下のグラフは、人工林、天然林それぞれについての森林蓄積量を表しています。

人工林、天然林別の森林蓄積の状況
(林野庁 森林資源の現況(令和4年3月31日現在) より)

上のグラフから、日本の森林蓄積は右肩上がりで増加していることがわかります。(1966年から2022年までの期間で、蓄積量は約3倍となっています。)特に、人工林での増加が著しいですね。

一方で、下のグラフからは、森林面積については大きく変化していないことがわかります。

人工林、天然林別の森林面積の推移
(林野庁 森林資源の現況(令和4年3月31日現在) より)

つまり、日本では、森がどんどん密に(面積当たりの木材資源が豊富に)なっている状況にあります。


森林・林業が抱える課題

先ほどの森林蓄積、森林面積の推移データから、日本の森が右肩上がりに密になっているという事がわかりました。

先ほどのデータは、木材資源が豊富になっているという事実を示すとともに、日本の森林が適切に維持管理されていないということも表しています。

つまり、主に戦中・戦後に行われた急速な植林の結果生まれた人工林の間伐・主伐・再造林などのサイクルがうまく回っていないということです。

森林が適切に維持管理されていない結果、例として次のような問題が発生しています。

  • 土砂災害、洪水等の災害の激甚化

  • 水源地としての機能低下

  • 炭素吸収能力の低下

  • 生物多様性の減少

ところで、なぜ上のような様々な問題を防ぐ役割のある森林が、適切に維持管理されないのでしょうか。

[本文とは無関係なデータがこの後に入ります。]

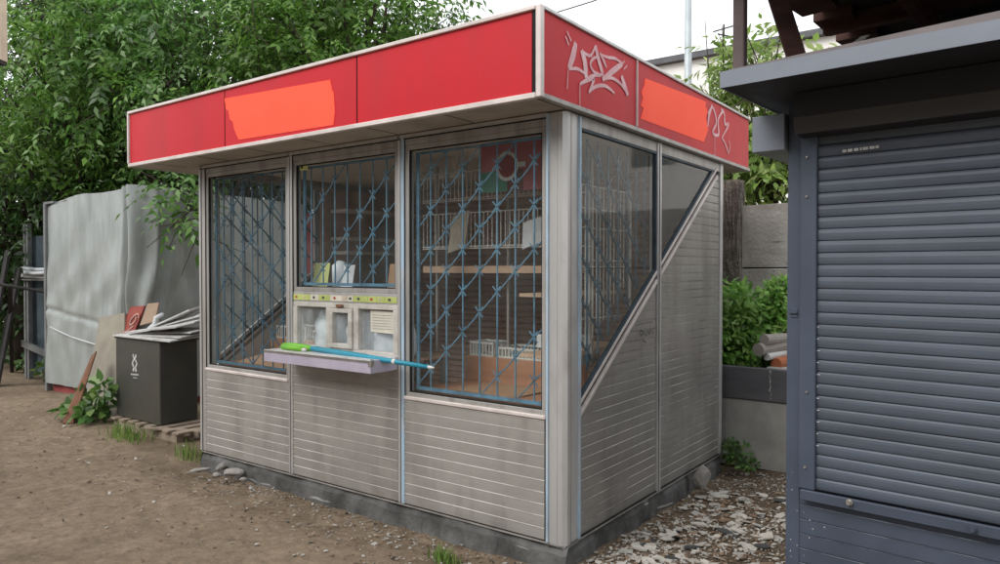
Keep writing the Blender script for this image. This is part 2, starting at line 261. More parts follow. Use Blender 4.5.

その理由は、森を育て、木を切り出し売っても、コストに見合った収益が得られないためです。下の図をご覧ください。


(林野庁 令和2年 林業経営と林業構造の展望② より)


こちらの図は、1haの施業地について、主伐から、造林・保育により次世代の森林を造成するまでにかかる経費・収益を計算したものです。

現状では、補助金を活用した場合でも1haあたり34万円の赤字が出てしまう試算になっています。

このような収益構造のため、どうしても森林の維持のサイクルを回す動機付けが欠如してしまっている状況です。

こうした状況からの脱却を目指し、国、自治体、森林組合、法人などが様々なアプローチでこの問題に立ち向かっています。

おわりに

我々このほしはこの問題に対して、「森林から木材生産以外の価値を創出」することで、地域に新たな資源と経済の循環を生み出すことを目指しています。

事業やサービスの詳細については、別の機会で詳しくご説明させていただければと思います。

最後までお読みいただき、本当にありがとうございました。